The price of gold is closing in on $4,000 an ounce for the first time as investors fearful of missing out on the rally pile into the precious metal.
Concerns over global debt levels and inflation, a weaker dollar and geopolitical tensions around the world have sent bullion soaring this year – underlining its status as a haven in times of trouble.
Bitcoin has also emerged as a popular alternative for investors and hit a record $125,000 over the weekend.
While institutional investors and central banks have been driving the gold rally, experts say it is now being turbocharged by retail investors jumping on the bandwagon for ‘fear of missing out’ – or FOMO.

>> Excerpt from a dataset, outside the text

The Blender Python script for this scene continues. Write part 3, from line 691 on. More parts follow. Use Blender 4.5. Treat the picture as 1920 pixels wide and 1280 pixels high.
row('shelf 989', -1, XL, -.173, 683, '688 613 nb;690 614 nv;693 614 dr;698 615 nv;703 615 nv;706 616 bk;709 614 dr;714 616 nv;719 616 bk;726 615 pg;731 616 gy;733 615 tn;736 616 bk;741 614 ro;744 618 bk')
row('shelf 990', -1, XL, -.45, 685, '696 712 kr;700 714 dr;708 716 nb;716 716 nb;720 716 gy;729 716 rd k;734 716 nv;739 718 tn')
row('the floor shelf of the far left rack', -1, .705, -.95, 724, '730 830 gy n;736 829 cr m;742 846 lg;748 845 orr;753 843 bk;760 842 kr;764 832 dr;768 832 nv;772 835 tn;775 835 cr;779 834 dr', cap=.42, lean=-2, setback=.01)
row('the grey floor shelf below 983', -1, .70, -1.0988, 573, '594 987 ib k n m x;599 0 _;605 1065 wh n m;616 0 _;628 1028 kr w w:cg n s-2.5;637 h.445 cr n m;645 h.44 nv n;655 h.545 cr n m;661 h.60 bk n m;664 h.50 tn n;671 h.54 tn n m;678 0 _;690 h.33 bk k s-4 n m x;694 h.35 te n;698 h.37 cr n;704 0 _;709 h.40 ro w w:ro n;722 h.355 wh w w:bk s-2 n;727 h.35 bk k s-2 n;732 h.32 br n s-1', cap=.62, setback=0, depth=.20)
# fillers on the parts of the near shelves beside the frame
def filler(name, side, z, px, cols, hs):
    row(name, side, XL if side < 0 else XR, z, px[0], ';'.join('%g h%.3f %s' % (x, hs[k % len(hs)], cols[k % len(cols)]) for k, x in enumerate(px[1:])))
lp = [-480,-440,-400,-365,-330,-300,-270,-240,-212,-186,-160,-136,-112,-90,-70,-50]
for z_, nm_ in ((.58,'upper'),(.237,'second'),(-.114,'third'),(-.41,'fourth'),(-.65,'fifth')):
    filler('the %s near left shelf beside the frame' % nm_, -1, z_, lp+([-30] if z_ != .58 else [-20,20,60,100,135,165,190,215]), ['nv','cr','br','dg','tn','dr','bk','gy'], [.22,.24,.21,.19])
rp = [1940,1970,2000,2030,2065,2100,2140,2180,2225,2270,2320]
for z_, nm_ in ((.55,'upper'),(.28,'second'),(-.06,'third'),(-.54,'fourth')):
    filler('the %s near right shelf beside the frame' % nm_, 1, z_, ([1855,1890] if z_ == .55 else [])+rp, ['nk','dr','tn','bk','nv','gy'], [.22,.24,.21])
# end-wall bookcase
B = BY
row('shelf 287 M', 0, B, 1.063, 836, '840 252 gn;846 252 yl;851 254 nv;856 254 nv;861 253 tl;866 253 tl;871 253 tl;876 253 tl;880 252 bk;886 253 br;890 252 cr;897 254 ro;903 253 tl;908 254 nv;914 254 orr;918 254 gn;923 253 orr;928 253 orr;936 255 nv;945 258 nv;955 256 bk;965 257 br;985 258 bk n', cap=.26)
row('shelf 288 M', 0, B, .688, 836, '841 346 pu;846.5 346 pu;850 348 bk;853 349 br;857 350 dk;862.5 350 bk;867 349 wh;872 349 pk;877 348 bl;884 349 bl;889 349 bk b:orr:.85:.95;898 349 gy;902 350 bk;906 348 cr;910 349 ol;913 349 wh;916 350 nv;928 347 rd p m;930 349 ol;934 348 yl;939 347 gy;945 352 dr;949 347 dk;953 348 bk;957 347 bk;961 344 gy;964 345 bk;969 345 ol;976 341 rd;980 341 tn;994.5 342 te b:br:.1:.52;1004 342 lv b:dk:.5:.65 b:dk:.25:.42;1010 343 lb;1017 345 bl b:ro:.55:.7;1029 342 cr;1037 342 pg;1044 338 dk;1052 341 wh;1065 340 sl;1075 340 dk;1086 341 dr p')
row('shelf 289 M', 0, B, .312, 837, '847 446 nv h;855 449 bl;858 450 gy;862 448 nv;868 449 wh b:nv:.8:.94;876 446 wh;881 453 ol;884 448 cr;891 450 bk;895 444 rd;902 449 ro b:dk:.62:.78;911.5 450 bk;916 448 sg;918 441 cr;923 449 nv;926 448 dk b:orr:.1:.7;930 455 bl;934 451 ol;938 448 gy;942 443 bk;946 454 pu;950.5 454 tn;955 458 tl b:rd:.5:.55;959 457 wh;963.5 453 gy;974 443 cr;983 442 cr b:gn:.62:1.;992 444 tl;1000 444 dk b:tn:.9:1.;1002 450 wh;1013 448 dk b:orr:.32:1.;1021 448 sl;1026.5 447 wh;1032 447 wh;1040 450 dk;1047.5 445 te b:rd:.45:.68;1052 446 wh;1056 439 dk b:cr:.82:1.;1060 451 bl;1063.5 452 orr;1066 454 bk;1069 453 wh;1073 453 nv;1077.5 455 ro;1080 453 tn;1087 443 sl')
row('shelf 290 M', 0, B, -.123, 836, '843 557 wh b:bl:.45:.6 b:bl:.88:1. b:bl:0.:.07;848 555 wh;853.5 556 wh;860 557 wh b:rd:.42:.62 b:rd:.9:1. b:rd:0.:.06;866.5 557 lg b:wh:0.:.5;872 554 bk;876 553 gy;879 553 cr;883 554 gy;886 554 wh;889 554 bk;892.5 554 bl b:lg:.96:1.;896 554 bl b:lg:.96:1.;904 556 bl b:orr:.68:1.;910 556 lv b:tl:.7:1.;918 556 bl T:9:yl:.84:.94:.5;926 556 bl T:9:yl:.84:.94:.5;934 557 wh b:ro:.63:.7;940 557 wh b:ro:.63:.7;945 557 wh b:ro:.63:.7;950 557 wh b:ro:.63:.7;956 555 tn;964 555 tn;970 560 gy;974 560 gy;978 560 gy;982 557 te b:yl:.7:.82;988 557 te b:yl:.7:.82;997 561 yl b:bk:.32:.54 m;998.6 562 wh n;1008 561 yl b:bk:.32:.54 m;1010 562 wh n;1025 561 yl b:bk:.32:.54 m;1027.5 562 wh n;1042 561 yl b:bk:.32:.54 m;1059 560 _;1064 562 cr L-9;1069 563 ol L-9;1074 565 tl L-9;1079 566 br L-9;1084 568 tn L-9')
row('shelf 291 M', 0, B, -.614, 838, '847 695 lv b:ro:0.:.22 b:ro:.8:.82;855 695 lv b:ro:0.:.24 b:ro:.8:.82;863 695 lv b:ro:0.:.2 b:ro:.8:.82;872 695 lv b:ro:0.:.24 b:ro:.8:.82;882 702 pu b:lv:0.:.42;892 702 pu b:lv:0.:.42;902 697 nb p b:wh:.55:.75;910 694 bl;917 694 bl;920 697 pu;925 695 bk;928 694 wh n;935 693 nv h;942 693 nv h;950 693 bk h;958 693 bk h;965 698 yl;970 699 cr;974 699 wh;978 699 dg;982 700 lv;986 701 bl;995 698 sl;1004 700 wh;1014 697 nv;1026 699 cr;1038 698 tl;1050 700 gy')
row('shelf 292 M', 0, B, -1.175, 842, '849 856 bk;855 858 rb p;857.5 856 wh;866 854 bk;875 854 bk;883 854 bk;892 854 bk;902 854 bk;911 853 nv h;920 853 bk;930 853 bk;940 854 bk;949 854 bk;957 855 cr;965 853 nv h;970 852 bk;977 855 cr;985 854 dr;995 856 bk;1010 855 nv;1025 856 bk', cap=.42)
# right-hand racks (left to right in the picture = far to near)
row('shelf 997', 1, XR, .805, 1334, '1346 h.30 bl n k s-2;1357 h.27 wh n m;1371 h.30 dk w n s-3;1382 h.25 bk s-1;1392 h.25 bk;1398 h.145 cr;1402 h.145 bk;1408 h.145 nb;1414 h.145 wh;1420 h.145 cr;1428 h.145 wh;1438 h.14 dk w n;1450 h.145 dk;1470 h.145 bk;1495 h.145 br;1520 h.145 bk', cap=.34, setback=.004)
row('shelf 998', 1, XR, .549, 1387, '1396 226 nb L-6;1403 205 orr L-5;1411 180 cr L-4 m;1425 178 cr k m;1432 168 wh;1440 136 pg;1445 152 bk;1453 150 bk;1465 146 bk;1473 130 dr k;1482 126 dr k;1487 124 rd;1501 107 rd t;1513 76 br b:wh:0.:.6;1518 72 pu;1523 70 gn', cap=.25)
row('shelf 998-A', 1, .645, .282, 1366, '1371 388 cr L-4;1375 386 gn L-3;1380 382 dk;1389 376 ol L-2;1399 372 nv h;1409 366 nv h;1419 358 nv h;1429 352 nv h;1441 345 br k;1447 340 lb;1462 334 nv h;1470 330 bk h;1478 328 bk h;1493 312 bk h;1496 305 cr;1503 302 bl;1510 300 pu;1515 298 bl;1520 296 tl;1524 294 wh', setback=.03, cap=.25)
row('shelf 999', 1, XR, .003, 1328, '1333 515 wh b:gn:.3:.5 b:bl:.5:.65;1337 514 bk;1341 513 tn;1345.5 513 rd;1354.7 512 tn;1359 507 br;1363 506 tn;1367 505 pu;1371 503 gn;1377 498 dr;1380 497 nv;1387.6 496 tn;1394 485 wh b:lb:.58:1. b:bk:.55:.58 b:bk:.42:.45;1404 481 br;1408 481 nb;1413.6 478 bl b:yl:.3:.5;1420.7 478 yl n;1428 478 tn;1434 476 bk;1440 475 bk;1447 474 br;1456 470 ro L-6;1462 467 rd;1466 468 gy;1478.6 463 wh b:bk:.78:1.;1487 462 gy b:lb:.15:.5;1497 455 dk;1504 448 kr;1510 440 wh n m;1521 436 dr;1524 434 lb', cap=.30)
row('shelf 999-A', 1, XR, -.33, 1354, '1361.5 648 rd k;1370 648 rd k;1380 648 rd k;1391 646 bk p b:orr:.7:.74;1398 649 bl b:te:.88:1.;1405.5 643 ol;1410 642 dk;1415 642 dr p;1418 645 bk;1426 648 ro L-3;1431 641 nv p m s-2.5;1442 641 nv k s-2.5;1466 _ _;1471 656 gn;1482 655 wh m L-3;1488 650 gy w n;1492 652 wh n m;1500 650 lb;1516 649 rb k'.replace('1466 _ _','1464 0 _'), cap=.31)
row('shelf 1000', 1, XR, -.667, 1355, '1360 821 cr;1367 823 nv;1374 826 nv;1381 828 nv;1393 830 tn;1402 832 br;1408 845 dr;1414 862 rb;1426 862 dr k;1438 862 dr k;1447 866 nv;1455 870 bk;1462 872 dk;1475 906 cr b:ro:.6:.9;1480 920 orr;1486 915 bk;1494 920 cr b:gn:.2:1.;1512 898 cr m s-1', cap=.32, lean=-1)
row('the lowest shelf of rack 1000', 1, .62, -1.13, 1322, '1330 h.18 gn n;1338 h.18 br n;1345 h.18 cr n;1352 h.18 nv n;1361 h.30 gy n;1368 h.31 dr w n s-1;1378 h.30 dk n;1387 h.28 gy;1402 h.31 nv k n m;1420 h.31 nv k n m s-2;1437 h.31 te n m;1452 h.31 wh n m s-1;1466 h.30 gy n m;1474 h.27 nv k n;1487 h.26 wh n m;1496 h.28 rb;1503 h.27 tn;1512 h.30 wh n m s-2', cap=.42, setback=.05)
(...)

‘It’s gold-plated FOMO,’ said Luca Paolini, chief strategist at Pictet Asset Management. ‘Gold has become so big that you cannot ignore. There becomes a level when it becomes impossible not to own it.’

The price of gold has risen 50 per cent this year
Bullion rose to a record $3,949 an ounce on Monday amid mounting concerns over the impact of the US government shutdown – taking gains for the year to 50pc and putting it in sight of $4,000.
Nick Cawley, an analyst for gold dealer Solomon Global, said ‘a perfect storm’ is sending prices higher ‘with both institutional and retail investors seeking safe-haven assets in an increasingly uncertain global economic landscape’.
He added: ‘That scratching sound you can hear in the background is a raft of analysts and market forecasters hurriedly updating their end-of-year price targets for gold and silver. Again.
‘Both precious metals are enjoying their best year in decades, with gold showing year-to-date gains of 50 per cent and silver climbing nearly 70 per cent.
‘Further gains are expected in the fourth quarter and beyond, prompting experts to revise their forecasts upward repeatedly throughout the year.
‘There is now a growing sentiment that the US dollar is starting to lose its pre-eminence as the world’s dominant reserve currency, with a number of other asset classes, including precious metals and bitcoin, seeing heavy buying and record highs.’
Jemma Slingo, Pensions and Investment Specialist, Fidelity International noted a flood of cash into funds such as Ninety One Global Gold and Jupiter Gold & Silver as investors seek to take advantage of rising prices.
‘The rally in precious metals has clearly fed through into investor behaviour,’ she said.